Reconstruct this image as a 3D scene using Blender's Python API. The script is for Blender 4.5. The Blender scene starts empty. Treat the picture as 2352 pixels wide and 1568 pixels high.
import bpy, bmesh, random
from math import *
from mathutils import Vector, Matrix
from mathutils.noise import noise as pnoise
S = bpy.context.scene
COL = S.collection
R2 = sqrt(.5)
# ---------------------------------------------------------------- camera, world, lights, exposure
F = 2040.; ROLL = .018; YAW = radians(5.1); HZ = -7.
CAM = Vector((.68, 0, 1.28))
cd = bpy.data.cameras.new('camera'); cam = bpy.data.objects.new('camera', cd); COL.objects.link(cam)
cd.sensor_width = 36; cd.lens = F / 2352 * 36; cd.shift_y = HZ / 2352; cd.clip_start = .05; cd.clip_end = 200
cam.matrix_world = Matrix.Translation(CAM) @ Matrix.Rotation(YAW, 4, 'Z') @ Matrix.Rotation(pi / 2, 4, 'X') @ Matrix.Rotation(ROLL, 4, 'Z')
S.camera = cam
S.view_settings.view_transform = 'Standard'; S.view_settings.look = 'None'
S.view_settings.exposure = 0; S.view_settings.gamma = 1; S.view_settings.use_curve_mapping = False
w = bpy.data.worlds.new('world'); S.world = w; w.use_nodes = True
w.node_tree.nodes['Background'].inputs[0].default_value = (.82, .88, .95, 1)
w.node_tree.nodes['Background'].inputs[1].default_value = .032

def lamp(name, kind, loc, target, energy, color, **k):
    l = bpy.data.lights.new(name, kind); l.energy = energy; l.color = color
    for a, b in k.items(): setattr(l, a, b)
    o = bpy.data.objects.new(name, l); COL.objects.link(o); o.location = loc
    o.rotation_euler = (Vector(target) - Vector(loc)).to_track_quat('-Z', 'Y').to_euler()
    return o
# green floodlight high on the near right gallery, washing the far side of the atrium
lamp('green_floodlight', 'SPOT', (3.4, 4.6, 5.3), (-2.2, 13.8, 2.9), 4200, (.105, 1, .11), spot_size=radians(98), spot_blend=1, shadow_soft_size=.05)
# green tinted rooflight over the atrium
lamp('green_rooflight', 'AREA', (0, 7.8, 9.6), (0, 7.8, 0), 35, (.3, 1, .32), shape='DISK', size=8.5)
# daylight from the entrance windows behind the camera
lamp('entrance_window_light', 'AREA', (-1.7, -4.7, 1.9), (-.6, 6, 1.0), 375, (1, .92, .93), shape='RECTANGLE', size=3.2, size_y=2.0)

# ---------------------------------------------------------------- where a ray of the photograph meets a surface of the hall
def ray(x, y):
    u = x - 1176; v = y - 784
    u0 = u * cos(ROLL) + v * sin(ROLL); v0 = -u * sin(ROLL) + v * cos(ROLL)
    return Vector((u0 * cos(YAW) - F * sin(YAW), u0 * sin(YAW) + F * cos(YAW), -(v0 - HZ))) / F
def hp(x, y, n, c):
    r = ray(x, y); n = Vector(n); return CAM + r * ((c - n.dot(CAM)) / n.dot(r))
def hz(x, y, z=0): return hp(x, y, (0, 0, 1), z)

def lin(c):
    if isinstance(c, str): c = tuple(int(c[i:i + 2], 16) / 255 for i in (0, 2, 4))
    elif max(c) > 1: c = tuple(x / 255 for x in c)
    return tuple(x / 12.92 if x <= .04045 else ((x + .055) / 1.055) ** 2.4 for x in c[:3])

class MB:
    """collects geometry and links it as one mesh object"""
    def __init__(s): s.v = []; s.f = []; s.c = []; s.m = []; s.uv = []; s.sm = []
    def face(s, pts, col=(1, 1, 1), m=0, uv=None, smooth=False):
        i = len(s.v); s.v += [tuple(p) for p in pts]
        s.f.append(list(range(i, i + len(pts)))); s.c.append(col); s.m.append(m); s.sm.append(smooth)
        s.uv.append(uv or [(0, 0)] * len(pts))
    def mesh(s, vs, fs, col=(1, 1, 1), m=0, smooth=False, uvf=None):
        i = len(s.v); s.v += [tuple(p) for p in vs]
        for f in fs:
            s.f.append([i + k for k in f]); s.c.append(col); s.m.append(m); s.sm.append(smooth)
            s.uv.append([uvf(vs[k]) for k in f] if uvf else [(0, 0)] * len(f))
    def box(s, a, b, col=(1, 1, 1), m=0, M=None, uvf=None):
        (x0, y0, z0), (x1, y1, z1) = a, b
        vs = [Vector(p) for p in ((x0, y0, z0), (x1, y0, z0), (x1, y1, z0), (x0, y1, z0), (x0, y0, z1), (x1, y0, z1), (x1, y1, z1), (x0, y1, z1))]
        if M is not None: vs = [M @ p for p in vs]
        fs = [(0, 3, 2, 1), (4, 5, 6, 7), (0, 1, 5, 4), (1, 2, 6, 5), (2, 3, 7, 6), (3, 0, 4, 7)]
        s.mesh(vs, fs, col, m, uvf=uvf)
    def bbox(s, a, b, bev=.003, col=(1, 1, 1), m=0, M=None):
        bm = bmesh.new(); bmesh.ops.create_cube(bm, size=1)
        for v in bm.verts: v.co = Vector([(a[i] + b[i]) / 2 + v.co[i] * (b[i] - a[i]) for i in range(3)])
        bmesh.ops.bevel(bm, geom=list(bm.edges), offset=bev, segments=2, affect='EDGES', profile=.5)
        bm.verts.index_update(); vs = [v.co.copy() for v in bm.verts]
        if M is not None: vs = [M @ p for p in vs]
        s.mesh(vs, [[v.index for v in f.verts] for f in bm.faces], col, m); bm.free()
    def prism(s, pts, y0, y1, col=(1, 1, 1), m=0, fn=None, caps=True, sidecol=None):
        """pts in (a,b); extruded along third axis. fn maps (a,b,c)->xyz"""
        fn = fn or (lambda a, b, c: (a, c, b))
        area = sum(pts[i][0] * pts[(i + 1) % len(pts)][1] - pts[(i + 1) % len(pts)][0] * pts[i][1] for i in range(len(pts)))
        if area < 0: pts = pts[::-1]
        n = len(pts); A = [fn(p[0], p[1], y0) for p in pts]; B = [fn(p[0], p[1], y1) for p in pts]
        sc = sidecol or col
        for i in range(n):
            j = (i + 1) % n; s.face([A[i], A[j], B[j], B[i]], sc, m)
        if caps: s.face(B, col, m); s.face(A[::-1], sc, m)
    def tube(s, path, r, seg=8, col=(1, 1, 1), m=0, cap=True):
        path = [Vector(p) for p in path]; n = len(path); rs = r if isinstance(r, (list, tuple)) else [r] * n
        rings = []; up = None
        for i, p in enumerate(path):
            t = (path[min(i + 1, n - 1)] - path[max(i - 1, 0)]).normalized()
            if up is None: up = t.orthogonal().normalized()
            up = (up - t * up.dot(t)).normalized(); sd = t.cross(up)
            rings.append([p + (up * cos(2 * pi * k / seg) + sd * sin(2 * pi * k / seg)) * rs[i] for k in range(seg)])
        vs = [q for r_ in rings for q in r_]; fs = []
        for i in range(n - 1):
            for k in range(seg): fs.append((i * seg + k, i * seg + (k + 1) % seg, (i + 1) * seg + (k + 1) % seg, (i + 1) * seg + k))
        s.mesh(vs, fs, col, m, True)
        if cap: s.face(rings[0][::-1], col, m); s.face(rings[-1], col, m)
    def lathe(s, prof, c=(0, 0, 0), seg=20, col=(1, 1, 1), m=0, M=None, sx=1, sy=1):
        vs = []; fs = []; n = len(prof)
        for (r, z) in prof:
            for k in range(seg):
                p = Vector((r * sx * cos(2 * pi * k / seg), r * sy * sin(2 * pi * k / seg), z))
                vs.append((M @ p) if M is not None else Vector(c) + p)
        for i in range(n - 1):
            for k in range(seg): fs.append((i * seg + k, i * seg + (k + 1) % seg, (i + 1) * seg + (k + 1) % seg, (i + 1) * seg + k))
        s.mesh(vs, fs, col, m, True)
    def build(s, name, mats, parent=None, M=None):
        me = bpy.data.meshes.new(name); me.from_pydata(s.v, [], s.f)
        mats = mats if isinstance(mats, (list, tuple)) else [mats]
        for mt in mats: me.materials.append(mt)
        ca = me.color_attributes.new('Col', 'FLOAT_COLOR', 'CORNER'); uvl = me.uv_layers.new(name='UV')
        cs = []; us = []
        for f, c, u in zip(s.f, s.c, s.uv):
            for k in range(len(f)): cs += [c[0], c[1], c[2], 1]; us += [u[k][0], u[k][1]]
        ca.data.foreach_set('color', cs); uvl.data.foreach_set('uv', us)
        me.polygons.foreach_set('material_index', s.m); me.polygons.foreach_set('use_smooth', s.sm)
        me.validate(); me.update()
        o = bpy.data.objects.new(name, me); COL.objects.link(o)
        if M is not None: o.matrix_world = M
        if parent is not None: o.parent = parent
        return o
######
## Task to carry out
Find the word "high" in the data and copy out each line where it turns up.

## Output of the exercise
Reconstruct this image as a 3D scene using Blender's Python API. The script is for Blender 4.5. The Blender scene starts empty. Treat the picture as 2352 pixels wide and 1568 pixels high.
# green floodlight high on the near right gallery, washing the far side of the atrium